*EXERCISE REQUIREMENTS*
Reproduce the listing exactly and skip over any pictures.

*DATA EXCERPT*

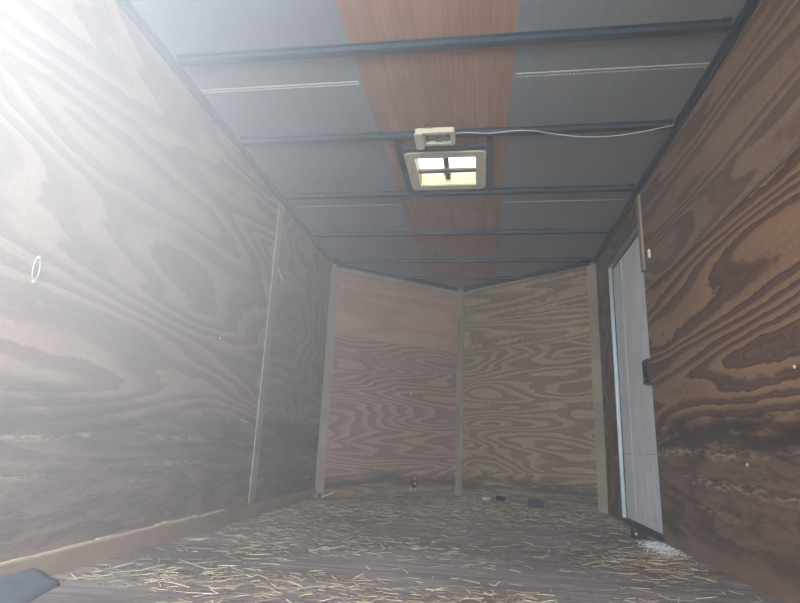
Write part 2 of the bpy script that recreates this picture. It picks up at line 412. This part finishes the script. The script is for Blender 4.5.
# thin everywhere, thicker at the near left where the glare is strongest
hc = ht.nodes.new('ShaderNodeTexCoord'); hd = ht.nodes.new('ShaderNodeVectorMath'); hd.operation = 'DISTANCE'
hd.inputs[1].default_value = (-0.12, 0.80, 0.98); ht.links.new(hc.outputs['Object'], hd.inputs[0])
def hm(op, a, b):
    x = ht.nodes.new('ShaderNodeMath'); x.operation = op
    for q, v in ((0, a), (1, b)):
        if isinstance(v, (int, float)): x.inputs[q].default_value = v
        else: ht.links.new(v, x.inputs[q])
    return x.outputs[0]
q = hm('POWER', hm('DIVIDE', hd.outputs['Value'], HAZE_R), 2.0)
q = hm('ADD', hm('MULTIPLY', hm('POWER', 2.71828, hm('MULTIPLY', q, -1.0)), HAZE_PEAK), HAZE)
ht.links.new(q, hv.inputs['Density'])
bm = bmesh.new(); prism(bm, [(.001, YR), (W-.001, YR), (W-.001, YC-.002), (XA, YA-.003), (.001, YC-.002)], .001, H-.001)
tag(link('glare_haze', bm, hz), 'thin haze added inside the trailer to stand for lens glare', 'haze', kind='stuff')

# ------------------------------------------------------------ side door
dr = tag(empty('door_1', (W, (D0+D1)/2, 0)), kind='structure')
dx = W + .018
link('door_panel', B(((dx, D0-.03, .022), (dx+.03, D1-.035, DZ-.03))), MAT['door'], dr, bevel=.002)
link('gasket', B(((dx-.003, D1-.034, .02), (dx+.02, D1-.020, DZ-.02)), ((dx-.003, D0-.02, DZ-.030), (dx+.02, D1-.034, DZ-.014))), MAT['beam'], dr)
link('jamb', B(((W-.002, D1-.014, .0), (W+.055, D1-.001, DZ-.014)), ((W+.001, D0+.001, DZ-.012), (W+.055, D1-.001, DZ-.001))), MAT['alu'], dr)
link('sill', B(((W-.004, D0-.02, .0), (W+.058, D1-.0145, .019))), MAT['beam'], dr)
yb = D1-.215
link('seam', B(((dx-.0015, yb-.002, .022), (dx+.001, yb+.002, DZ-.03))), MAT['alu'], dr)
link('hinge', B(((dx-.006, yb-.012, DZ-.14), (dx, yb+.012, DZ-.035)), ((dx-.004, yb-.020, DZ-.30), (dx, yb-.004, DZ-.24))), MAT['alu'], dr, bevel=.001)
bm = bmesh.new(); yy = D0
while yy < D1-.05:
    box(bm, (dx-.001, yy, .352 + .002*random.random()), (dx+.001, yy+random.uniform(.006, .02), .356)); yy += random.uniform(.02, .035)
link('dented_seam', bm, MAT['steel'], dr)
lt = link('latch', B(((W-.012, 2.634, .668), (dx, 2.712, .778))), MAT['black'], dr, bevel=.003)
link('paddle', B(((W-.022, 2.645, .700), (W-.0125, 2.700, .765))), MAT['rubber'], lt, bevel=.003)
link('keyhole', B(((W-.025, 2.666, .722), (W-.0225, 2.678, .742))), MAT['chrome'], lt)
link('latch_tongue', B(((W-.016, 2.655, .655), (W+.004, 2.690, .6675))), MAT['redwood'], lt)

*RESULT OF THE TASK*
Write part 2 of the bpy script that recreates this picture. It picks up at line 412. This part finishes the script. The script is for Blender 4.5.
# thin everywhere, thicker at the near left where the glare is strongest
hc = ht.nodes.new('ShaderNodeTexCoord'); hd = ht.nodes.new('ShaderNodeVectorMath'); hd.operation = 'DISTANCE'
hd.inputs[1].default_value = (-0.12, 0.80, 0.98); ht.links.new(hc.outputs['Object'], hd.inputs[0])
def hm(op, a, b):
    x = ht.nodes.new('ShaderNodeMath'); x.operation = op
    for q, v in ((0, a), (1, b)):
        if isinstance(v, (int, float)): x.inputs[q].default_value = v
        else: ht.links.new(v, x.inputs[q])
    return x.outputs[0]
q = hm('POWER', hm('DIVIDE', hd.outputs['Value'], HAZE_R), 2.0)
q = hm('ADD', hm('MULTIPLY', hm('POWER', 2.71828, hm('MULTIPLY', q, -1.0)), HAZE_PEAK), HAZE)
ht.links.new(q, hv.inputs['Density'])
bm = bmesh.new(); prism(bm, [(.001, YR), (W-.001, YR), (W-.001, YC-.002), (XA, YA-.003), (.001, YC-.002)], .001, H-.001)
tag(link('glare_haze', bm, hz), 'thin haze added inside the trailer to stand for lens glare', 'haze', kind='stuff')

# ------------------------------------------------------------ side door
dr = tag(empty('door_1', (W, (D0+D1)/2, 0)), kind='structure')
dx = W + .018
link('door_panel', B(((dx, D0-.03, .022), (dx+.03, D1-.035, DZ-.03))), MAT['door'], dr, bevel=.002)
link('gasket', B(((dx-.003, D1-.034, .02), (dx+.02, D1-.020, DZ-.02)), ((dx-.003, D0-.02, DZ-.030), (dx+.02, D1-.034, DZ-.014))), MAT['beam'], dr)
link('jamb', B(((W-.002, D1-.014, .0), (W+.055, D1-.001, DZ-.014)), ((W+.001, D0+.001, DZ-.012), (W+.055, D1-.001, DZ-.001))), MAT['alu'], dr)
link('sill', B(((W-.004, D0-.02, .0), (W+.058, D1-.0145, .019))), MAT['beam'], dr)
yb = D1-.215
link('seam', B(((dx-.0015, yb-.002, .022), (dx+.001, yb+.002, DZ-.03))), MAT['alu'], dr)
link('hinge', B(((dx-.006, yb-.012, DZ-.14), (dx, yb+.012, DZ-.035)), ((dx-.004, yb-.020, DZ-.30), (dx, yb-.004, DZ-.24))), MAT['alu'], dr, bevel=.001)
bm = bmesh.new(); yy = D0
while yy < D1-.05:
    box(bm, (dx-.001, yy, .352 + .002*random.random()), (dx+.001, yy+random.uniform(.006, .02), .356)); yy += random.uniform(.02, .035)
link('dented_seam', bm, MAT['steel'], dr)
lt = link('latch', B(((W-.012, 2.634, .668), (dx, 2.712, .778))), MAT['black'], dr, bevel=.003)
link('paddle', B(((W-.022, 2.645, .700), (W-.0125, 2.700, .765))), MAT['rubber'], lt, bevel=.003)
link('keyhole', B(((W-.025, 2.666, .722), (W-.0225, 2.678, .742))), MAT['chrome'], lt)
link('latch_tongue', B(((W-.016, 2.655, .655), (W+.004, 2.690, .6675))), MAT['redwood'], lt)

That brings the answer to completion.